Enhancing Porosity Prediction in Reservoir Characterization through Ensemble Learning: A Comparative Study between Stacking, Bayesian Model Optimization, Boosting, and Random Forest

Abstract

Accurate estimation of porosity is a critical factor in reservoir characterization. This study aims to enhance porosity prediction through the implementation and comparison of various stacking ensemble learning strategies. A dataset comprising 273 points, which consists of well logs and core measurements, was collected from two wells for model development. Four base learners, including Support Vector Regression (SVR), Multi-Layer Perceptron (MLP), Random Forest Regression (RFR), and XGBoost, were trained on this dataset.
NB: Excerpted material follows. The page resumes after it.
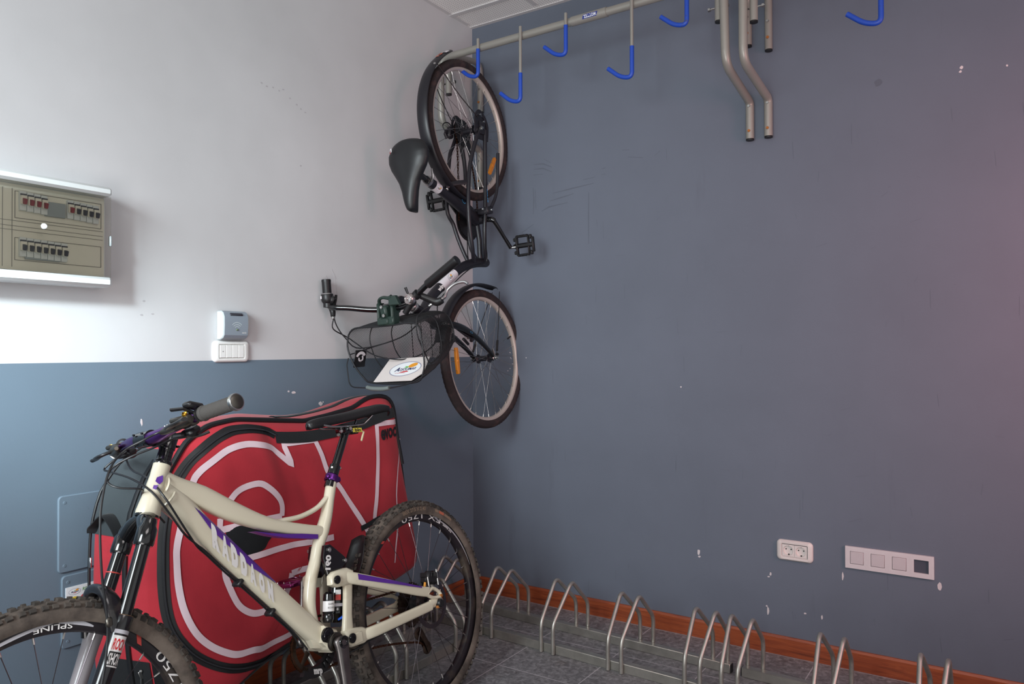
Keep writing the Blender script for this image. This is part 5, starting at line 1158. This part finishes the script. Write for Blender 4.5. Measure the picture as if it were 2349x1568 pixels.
# stickers and marks on the frame
ax2 = (L3(.28, 0, .328)-L3(.32, 0, .208)).normalized(); sd2 = ax2.cross(V((0, 1, 0)))
def st_fn(c, ax_, sd_, r_):
    return lambda u, v, d=0.: c+ax_*v+(V((0, 1, 0))*math.cos(u/r_)+sd_*math.sin(u/r_))*(r_+d)
fn = st_fn(L3(.297, 0, .277), ax2, sd2, .0215)
g = G(); g.sheet(lambda u, v: fn(u, v), [-.066+.132*i/24 for i in range(25)], [-.020, .020]); so_ = cpart(g, 'sticker', M_WST, cfrm)
g = G(); logo(g, lambda u, v, d: fn(v-.011, -u*.8, .0005+d), .040, 0); cpart(g, 'sticker_logo', LOGO, so_, flat=True)
fn_b = st_fn(L3(.352, 0, .115), (L3(.32, 0, .208)-L3(.357, 0, .098)).normalized(), sd2, .0272)
g = G(); g.ring(lambda u, v: fn_b(u+.012, v, .0004), .011, .013, .003); cpart(g, 'frame_mark', M_LBLUE, cfrm, flat=True)
ax3 = (L3(.768, 0, .36)-L3(.70, 0, .252)).normalized(); sd3 = ax3.cross(V((0, 1, 0)))
fn3 = st_fn(L3(.698, 0, .249), ax3, sd3, .0229)
g = G(); g.tube([L3(.664, 0, .190), L3(.700, 0, .252), L3(.727, 0, .2955)], .0224, 24, cap=False, sub=3); so_ = cpart(g, 'sticker', M_WST, cfrm)
g = G(); logo(g, lambda u, v, d: fn3(v+.009, -u*.8-.014, .0006+d), .050, 0); cpart(g, 'sticker_logo', LOGO, so_, flat=True)
g = G(); g.text('win', lambda u, v: fn3(u+.014, v+.036-.0, .0008) if False else fn3(v+.001, .076-u, .0002), .018, .040, bold=.04); cpart(g, 'frame_lettering', M_WLET, cfrm, flat=True)
g = G(); g.text('BTWIN', lambda u, v: V((.30-u, .0685, -.018-.003+v)), .006, .07, bold=.03); cpart(g, 'stay_lettering', M_LBLUE, cfrm, flat=True)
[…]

These models were then integrated using multiple stacking ensemble techniques, such as weighted averaging, Bayesian model averaging, and RFR as a meta-learner. Meta-learners were trained on predictions from the base learners, generated through cross-validation on leave-out data. Performance evaluations of both base and meta learners were conducted on a separate testing dataset using statistical and graphical error analysis. Results indicate that all learners demonstrated robust performance, with weighted averaging outperforming other strategies on testing data. The stacking ensemble approach, particularly through weighted averaging, effectively improved base learner performance on testing data by leveraging individual model strengths and mitigating weaknesses. The findings of this study are valuable for geoscientists and reservoir engineers in achieving accurate reservoir characterization and facilitating exploration activities.